Before applying to the Supervisory Body for credit issuances, project developers need to seek approval for these credits from the host country. Once completed, the credits could then be transacted with governments, companies and individuals. This is similar to the Kyoto Protocol’s Clean Development Mechanism, except Article 6.4 is expected to achieve an overall reduction in global emissions by preventing double counting. Once an offset is transferred to a buyer, it is canceled to stop the seller from using the same credit for its own compliance.
Effective implementation of Article 6.4 could support countries in achieving their Nationally Determined Contributions – their plans to help meet the goals of the Paris Agreement – and spur greater climate ambition.
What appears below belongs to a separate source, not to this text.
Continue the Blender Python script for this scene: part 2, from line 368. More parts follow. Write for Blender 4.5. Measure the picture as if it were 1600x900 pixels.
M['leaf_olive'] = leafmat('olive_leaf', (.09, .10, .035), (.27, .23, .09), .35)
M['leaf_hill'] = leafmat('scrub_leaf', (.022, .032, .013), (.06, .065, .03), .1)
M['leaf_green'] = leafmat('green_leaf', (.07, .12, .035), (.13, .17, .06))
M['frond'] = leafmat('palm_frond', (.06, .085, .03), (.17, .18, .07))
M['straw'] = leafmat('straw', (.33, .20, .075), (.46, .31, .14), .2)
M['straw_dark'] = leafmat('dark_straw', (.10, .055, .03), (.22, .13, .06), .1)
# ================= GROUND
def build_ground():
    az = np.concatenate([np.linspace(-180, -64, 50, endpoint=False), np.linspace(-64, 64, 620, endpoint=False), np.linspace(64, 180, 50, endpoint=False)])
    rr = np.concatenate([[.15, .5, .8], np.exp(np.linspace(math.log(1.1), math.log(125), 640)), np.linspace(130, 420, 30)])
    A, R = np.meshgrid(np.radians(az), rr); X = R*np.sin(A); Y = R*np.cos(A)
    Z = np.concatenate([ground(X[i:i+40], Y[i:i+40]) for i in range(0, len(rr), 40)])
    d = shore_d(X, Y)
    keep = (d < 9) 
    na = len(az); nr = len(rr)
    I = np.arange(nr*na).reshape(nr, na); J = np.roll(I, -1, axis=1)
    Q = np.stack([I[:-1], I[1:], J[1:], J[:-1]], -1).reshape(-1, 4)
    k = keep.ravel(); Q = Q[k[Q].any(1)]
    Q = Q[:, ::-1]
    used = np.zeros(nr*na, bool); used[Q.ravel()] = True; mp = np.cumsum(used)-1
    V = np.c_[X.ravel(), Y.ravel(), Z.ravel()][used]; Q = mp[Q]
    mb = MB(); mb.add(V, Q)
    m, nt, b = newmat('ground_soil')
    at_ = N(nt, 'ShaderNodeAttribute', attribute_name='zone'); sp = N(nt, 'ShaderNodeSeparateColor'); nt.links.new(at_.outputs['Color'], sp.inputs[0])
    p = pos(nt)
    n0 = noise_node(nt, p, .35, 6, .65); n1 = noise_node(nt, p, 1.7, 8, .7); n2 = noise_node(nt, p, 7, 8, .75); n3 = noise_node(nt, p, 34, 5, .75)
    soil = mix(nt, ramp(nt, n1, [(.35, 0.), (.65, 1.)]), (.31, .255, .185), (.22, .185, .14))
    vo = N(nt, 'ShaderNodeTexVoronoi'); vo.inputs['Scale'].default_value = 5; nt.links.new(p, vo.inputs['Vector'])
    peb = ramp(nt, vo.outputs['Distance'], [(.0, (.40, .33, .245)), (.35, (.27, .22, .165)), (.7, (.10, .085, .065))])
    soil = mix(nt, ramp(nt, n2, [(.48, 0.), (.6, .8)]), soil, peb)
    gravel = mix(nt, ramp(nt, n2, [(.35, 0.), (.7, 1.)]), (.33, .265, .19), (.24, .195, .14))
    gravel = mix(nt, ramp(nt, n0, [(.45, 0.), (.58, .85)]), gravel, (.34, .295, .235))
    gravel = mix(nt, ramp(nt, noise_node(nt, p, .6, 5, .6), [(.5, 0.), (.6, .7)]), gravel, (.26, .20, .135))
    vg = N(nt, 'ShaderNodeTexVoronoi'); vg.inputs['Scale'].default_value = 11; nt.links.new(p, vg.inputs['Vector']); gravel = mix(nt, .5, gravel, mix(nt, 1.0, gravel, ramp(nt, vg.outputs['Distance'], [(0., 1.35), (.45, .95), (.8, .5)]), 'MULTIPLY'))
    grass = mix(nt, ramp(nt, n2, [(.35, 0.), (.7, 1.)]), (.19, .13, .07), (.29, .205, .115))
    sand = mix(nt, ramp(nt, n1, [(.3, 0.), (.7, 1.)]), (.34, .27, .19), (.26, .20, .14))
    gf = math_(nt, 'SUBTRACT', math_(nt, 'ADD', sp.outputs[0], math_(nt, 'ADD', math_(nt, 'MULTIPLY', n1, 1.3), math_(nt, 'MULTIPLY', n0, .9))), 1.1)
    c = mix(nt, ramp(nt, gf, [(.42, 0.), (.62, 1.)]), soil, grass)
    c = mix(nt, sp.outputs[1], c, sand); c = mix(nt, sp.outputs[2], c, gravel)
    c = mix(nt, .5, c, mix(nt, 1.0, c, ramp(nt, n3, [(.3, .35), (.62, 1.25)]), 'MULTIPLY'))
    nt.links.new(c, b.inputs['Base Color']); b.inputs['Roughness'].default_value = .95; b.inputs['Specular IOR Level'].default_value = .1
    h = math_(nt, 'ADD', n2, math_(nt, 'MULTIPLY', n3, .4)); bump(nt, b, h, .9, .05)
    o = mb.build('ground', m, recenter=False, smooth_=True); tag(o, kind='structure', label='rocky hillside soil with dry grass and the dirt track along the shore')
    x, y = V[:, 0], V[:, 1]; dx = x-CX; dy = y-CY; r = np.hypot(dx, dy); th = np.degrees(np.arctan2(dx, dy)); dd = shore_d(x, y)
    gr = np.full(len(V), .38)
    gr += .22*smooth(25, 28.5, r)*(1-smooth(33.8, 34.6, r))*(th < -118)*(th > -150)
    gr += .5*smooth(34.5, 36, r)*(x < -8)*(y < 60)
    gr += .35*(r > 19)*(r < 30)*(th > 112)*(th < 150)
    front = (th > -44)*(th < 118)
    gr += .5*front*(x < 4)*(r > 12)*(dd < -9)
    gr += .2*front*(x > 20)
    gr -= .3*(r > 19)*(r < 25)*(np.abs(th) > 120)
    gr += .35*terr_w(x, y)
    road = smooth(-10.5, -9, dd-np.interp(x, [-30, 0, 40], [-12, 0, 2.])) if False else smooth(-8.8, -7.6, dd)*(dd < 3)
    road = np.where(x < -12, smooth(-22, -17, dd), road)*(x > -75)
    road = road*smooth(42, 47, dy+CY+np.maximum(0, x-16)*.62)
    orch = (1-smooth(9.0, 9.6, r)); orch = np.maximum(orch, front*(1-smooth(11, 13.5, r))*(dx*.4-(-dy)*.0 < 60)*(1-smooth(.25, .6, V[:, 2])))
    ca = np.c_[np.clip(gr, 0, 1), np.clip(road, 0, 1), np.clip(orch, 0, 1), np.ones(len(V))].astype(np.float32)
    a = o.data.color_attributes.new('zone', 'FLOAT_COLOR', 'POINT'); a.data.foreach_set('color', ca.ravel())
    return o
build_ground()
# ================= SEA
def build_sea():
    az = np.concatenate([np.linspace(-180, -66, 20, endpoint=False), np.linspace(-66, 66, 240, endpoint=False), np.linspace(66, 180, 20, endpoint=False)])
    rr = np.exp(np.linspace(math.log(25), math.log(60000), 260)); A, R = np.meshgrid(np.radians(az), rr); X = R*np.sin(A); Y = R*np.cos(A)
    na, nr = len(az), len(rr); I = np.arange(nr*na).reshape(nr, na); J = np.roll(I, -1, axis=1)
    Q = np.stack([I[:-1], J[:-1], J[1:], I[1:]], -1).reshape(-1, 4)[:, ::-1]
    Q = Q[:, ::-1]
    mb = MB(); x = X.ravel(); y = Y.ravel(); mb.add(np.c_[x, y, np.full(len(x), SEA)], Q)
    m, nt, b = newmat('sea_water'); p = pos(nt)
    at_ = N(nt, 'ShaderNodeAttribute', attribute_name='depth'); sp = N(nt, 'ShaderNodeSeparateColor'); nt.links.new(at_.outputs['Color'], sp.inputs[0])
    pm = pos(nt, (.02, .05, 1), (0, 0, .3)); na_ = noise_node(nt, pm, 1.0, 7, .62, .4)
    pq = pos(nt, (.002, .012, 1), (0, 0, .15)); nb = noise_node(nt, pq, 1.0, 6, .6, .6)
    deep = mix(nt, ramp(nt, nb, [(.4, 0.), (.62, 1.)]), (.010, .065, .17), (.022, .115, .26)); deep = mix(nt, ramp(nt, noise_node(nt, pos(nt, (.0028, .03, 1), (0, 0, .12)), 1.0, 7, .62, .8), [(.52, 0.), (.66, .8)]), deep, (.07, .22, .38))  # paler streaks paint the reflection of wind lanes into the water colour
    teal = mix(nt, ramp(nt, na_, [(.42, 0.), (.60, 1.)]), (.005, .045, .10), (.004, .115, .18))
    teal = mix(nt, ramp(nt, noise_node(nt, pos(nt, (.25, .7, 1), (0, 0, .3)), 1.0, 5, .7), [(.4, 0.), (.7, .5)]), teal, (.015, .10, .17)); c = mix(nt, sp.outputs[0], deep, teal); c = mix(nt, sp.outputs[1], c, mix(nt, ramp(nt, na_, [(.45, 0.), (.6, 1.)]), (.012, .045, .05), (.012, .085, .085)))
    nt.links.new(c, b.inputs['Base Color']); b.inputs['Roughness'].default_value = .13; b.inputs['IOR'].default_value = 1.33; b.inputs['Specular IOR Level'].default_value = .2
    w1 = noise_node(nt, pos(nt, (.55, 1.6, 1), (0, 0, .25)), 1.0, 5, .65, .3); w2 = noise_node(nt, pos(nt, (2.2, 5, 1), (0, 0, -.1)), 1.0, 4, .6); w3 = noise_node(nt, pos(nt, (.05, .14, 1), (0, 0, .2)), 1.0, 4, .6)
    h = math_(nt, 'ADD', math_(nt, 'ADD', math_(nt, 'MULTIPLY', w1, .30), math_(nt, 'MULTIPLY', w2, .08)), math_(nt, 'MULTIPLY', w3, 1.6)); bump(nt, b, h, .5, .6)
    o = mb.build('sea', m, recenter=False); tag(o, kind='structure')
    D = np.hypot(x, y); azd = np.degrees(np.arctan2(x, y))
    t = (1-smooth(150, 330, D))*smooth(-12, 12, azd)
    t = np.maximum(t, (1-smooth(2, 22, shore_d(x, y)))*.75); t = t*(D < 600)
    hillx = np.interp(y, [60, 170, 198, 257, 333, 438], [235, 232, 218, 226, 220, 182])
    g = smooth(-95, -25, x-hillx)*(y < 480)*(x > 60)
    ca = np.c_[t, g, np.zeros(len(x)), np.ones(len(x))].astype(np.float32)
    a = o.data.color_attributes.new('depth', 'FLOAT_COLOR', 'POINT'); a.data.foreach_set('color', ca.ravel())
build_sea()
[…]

This is because governments and corporations will be able to tap a pool of certified offsets immediately and efficiently for their decarbonization strategies.
If rolled out successfully, Article 6.4 could also channel much-needed climate financing across borders and from companies in the private sector to national governments, driving the transition toward a low-carbon economy.
Despite the Supervisory Body having held 13 meetings to date, little progress has been made in relation to finally getting Article 6.4 off the ground. Prior to COP28 towards the end of 2023, stakeholders had hoped to fully roll out the Article 6.4 mechanism at the summit. Unfortunately, the outcome of the conference fell short of expectations as several Parties ultimately rejected the draft, calling for stricter criteria that would safeguard the environmental and social integrity of Article 6.4.
But in a surprising turn of events, the Article 6.4 Supervisory Body published a set of standards in October 2024, outlining eligibility criteria for project methodologies and greenhouse gas removal activities to be included in the Article 6.4 mechanism. This could give discussions some momentum ahead of COP29 in November. The standards have been proposed to the signatories of the Paris Agreement, who have the power to overturn them at upcoming COP meeting. Details concerning the verification process of offsets and corresponding adjustments still need to be outlined for Article 6.4 to become operational.
This year’s COP29 summit in Baku, Azerbaijan, is a platform for stakeholders to address the longstanding unresolved issues of Article 6.4. Stakeholders can expect the Supervisory Body to present its updated recommendations on carbon removal activities and methodological rules for baseline-setting and additionality. Discussions related to Article 6.4 could start using the published standards as a base, and work on resolving the trading mechanism itself – a stride forward from the disagreements at COP28.
To enact Article 6.4 effectively, a strong foundational structure needs to be established. To maintain trust among market participants, robust processes for authorization and verification of projects need to be put in place to safeguard the integrity of credits transacted under Article 6.4. Since avoiding the double counting of emission savings is a major challenge for Article 6.4, setting up a central accounting system and regulation could appease concerns that stakeholders have in relation to this.
With Article 6.4 coming into the picture, there are some overlaps with the existing voluntary carbon market. The main difference between them right now is the presence of centralized regulation and verification bodies under Article 6.4. Looking ahead, there are three plausible scenarios for the interactions between Article 6.4 and the voluntary carbon market:
In the event of a short-lived Article 6.4 due to inefficient trading mechanisms, the voluntary carbon market would likely be unaffected. Unable to turn to the Article 6.4 mechanism to offset their residual emissions, governments and companies would continue to participate in the voluntary carbon market, as they are doing so currently. The likelihood of this scenario occurring is high.
Another possible outcome is the coexistence of the voluntary carbon market and Article 6.4 mechanism. This could ultimately introduce reputational and financial risks for buyers because they might face public pressure to procure more expensive Article 6.4-eligible credits, which are viewed as being higher quality, even if they are not required to do so. The likelihood of this occurring is low.
If the Supervisory Body adopts existing voluntary carbon market standards for Article 6.4, there could be a merger of both mechanisms. This could increase liquidity in the market, with centralized regulatory oversight from the Supervisory Body. There is a medium likelihood of this happening in the short term.